**Work to do**
Each line of the data that includes the string "from" is to be copied out.
##### Dataset content
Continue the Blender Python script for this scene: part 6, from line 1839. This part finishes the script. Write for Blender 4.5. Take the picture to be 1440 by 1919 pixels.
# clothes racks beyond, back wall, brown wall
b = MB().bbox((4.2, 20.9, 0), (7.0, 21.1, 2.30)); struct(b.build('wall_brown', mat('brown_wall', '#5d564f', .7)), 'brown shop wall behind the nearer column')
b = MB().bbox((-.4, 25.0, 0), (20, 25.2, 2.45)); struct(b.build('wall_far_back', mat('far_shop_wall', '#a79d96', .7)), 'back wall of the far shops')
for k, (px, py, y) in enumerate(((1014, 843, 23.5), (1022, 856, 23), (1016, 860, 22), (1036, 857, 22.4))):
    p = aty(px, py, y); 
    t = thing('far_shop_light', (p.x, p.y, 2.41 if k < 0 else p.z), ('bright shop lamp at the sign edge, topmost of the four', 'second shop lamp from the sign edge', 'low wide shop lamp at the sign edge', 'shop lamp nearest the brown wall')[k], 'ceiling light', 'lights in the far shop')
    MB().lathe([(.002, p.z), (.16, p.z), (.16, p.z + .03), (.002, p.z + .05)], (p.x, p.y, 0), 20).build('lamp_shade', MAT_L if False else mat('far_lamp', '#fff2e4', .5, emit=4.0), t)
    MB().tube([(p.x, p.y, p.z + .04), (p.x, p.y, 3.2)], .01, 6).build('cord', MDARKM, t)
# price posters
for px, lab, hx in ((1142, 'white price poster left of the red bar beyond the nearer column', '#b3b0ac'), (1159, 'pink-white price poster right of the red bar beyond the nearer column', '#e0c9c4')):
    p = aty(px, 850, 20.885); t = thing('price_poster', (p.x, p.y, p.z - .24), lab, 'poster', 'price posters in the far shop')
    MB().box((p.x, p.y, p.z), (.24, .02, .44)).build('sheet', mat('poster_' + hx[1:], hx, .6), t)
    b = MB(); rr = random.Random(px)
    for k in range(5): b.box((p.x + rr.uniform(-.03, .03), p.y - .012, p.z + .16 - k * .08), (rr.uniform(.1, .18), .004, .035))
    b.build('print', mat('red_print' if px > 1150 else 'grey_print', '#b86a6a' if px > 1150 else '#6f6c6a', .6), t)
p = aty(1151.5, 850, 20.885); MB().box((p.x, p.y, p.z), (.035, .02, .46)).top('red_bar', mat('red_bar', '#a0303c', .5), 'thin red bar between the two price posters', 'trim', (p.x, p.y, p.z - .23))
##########
**Completed task**
Continue the Blender Python script for this scene: part 6, from line 1839. This part finishes the script. Write for Blender 4.5. Take the picture to be 1440 by 1919 pixels.
    t = thing('far_shop_light', (p.x, p.y, 2.41 if k < 0 else p.z), ('bright shop lamp at the sign edge, topmost of the four', 'second shop lamp from the sign edge', 'low wide shop lamp at the sign edge', 'shop lamp nearest the brown wall')[k], 'ceiling light', 'lights in the far shop')